La gestion en temps de crise par un gouvernement démissionnaire révèle donc un équilibre délicat entre la nécessité de continuité administrative et les limitations imposées par son statut. Dominique Rousseau suggère que cette période intermédiaire pourrait se prolonger jusqu’à la rentrée de septembre ou octobre, moment critique pour la préparation et le vote du nouveau budget. Au-delà de cette période, l’absence de décisions budgétaires pourrait engendrer des complications majeures pour le fonctionnement de l’État et nécessiter une intervention législative temporaire pour éviter une paralysie financière.

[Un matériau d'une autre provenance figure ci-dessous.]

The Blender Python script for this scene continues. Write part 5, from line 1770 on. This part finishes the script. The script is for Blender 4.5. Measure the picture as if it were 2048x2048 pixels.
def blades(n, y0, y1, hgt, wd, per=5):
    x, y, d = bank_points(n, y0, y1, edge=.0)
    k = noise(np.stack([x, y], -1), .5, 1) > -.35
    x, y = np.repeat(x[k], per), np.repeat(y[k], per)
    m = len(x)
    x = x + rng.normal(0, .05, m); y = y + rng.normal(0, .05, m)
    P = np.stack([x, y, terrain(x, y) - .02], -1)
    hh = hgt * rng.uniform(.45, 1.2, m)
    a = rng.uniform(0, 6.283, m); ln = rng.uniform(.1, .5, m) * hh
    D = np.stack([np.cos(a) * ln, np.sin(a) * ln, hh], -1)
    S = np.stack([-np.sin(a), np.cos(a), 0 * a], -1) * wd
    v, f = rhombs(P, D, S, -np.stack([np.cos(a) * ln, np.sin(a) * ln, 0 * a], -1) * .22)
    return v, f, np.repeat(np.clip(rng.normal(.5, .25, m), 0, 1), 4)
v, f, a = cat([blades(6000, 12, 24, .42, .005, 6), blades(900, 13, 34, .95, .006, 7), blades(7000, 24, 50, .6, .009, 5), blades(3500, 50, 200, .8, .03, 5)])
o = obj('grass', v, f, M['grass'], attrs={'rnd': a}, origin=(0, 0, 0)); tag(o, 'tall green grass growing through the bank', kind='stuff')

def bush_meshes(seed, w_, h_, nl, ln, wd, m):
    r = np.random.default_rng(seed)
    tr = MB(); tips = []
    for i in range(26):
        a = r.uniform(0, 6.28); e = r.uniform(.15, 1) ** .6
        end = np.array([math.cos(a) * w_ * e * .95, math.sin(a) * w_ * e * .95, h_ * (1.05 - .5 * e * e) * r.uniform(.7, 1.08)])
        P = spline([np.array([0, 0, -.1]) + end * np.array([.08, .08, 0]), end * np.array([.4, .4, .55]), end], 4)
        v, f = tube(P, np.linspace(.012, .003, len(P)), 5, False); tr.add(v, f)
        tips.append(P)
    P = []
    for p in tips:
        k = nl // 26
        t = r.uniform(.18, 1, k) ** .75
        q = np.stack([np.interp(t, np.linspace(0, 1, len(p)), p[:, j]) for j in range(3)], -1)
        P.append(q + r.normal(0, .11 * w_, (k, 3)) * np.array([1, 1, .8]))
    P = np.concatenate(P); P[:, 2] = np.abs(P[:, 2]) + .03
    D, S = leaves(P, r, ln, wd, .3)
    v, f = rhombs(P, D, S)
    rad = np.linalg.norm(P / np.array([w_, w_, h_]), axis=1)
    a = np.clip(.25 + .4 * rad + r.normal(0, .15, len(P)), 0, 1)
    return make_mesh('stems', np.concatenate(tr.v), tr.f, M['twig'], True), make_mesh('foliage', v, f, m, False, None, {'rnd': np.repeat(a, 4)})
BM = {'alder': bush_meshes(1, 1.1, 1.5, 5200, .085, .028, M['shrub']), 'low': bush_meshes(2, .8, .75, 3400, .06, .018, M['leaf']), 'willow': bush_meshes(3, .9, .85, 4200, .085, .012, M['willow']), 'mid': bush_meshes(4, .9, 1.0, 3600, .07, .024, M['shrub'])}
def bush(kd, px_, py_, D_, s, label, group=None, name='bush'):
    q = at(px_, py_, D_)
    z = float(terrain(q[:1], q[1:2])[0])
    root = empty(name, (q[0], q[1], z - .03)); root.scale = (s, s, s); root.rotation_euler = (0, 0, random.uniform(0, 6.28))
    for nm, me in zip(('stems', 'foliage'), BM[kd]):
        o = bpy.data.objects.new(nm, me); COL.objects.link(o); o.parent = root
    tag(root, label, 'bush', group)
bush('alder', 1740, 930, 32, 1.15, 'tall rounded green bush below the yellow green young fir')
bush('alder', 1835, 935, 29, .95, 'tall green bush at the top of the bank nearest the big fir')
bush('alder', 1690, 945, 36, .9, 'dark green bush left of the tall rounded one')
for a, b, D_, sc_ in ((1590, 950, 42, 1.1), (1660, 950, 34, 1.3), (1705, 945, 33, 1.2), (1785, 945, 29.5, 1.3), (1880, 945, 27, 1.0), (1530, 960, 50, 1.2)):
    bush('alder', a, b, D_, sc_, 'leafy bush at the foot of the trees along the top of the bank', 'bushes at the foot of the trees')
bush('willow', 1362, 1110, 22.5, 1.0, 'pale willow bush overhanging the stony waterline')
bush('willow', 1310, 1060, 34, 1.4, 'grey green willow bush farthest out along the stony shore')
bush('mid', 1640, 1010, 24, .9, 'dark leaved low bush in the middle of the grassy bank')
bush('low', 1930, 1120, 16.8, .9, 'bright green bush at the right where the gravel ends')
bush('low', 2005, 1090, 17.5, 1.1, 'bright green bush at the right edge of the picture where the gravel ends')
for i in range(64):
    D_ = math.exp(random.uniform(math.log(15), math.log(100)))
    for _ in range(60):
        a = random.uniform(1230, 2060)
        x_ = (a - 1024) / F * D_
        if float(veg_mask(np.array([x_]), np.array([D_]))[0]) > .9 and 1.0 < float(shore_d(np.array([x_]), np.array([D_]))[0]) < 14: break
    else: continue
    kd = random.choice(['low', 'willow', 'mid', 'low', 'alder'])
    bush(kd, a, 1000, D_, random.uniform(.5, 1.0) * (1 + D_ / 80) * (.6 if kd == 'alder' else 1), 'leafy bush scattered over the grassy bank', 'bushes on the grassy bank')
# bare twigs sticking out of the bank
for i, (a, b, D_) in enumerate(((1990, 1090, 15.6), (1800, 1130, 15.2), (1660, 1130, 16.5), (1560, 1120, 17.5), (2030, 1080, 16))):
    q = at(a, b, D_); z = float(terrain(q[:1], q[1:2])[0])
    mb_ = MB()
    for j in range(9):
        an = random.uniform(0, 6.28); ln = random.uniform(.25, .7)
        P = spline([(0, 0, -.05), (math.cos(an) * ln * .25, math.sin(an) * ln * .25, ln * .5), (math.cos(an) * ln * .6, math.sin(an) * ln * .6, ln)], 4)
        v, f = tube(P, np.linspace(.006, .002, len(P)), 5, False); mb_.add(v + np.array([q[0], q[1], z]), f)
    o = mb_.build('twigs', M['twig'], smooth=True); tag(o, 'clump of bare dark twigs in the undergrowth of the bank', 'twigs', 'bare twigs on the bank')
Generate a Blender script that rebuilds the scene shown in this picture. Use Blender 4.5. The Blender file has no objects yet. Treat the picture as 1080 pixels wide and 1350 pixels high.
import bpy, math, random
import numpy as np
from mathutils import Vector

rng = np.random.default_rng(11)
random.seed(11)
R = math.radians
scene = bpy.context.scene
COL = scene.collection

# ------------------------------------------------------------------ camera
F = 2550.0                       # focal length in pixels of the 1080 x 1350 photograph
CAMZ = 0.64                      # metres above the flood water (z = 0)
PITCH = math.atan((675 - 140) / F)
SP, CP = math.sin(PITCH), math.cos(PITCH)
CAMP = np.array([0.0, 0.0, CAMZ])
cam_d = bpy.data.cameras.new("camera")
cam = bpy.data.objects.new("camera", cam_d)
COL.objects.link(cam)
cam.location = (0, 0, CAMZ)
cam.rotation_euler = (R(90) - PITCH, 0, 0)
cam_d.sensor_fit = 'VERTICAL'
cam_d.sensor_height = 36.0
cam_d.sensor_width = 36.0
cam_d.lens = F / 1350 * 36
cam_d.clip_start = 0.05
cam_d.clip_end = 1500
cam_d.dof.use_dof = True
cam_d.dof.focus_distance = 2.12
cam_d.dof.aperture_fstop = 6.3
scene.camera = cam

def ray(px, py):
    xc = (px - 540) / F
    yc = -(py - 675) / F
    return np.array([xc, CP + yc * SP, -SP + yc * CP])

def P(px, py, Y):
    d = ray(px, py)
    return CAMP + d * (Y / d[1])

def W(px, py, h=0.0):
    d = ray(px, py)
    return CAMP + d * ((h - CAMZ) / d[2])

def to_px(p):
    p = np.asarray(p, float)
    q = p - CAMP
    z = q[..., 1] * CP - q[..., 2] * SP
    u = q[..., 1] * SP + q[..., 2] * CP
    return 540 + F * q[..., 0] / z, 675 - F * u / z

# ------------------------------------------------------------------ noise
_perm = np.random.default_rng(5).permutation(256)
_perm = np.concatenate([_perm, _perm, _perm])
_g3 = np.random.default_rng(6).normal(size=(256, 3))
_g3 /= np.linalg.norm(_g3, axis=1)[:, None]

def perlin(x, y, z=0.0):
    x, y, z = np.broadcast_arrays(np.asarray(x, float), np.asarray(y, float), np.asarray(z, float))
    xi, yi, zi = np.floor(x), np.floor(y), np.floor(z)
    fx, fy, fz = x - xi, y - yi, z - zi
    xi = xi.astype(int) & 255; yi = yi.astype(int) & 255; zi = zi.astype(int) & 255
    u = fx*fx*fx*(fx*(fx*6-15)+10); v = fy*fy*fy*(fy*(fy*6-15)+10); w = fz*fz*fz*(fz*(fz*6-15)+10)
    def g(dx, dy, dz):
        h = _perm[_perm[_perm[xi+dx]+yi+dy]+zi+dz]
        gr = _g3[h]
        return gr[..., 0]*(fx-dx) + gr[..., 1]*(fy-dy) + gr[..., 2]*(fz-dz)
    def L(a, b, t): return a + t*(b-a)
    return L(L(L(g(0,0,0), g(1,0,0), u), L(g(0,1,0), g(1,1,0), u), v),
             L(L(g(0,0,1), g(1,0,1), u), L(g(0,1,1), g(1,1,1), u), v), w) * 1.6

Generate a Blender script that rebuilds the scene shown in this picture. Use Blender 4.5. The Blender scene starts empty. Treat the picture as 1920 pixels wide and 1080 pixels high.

Défis budgétaires pour un gouvernement intérimaire

La préparation et la présentation du budget national constituent un défi majeur pour un gouvernement démissionnaire. En France, le budget doit être établi et voté avant le 31 décembre pour éviter une paralysie des services publics dès le début de l’année suivante. Un gouvernement intérimaire, limité à la gestion des affaires courantes, se trouve donc dans une position délicate pour élaborer et proposer un nouveau budget.

Michel Lascombe, professeur en droit constitutionnel, souligne que plus on s’approche de la date butoir du 31 décembre, plus la situation devient urgente. La solution pourrait consister à demander au Parlement de voter provisoirement un douzième du budget précédent pour chaque mois, une stratégie utilisée sous la IVe République française. Cette méthode permettrait de gagner du temps, mais elle ne peut être que temporaire et nécessite un retour rapide à une situation plus stable et pérenne.

Les défis budgétaires pour un gouvernement intérimaire englobent également la difficulté de négocier et de faire accepter des ajustements budgétaires sans disposer de la pleine légitimité et de l’autorité d’un gouvernement de plein exercice. Ceci peut engendrer des tensions avec les parlementaires et les autres acteurs institutionnels, compliquant encore la tâche d’assurer une gestion financière efficace et responsable du pays en temps de crise.

En conclusion, bien que la Constitution permette une certaine flexibilité quant à la durée d’un gouvernement démissionnaire, les contraintes budgétaires imposent des échéances strictes. Le gouvernement actuel devra naviguer avec prudence pour garantir une continuité de l’État tout en préparant le terrain pour un retour à une gouvernance normale.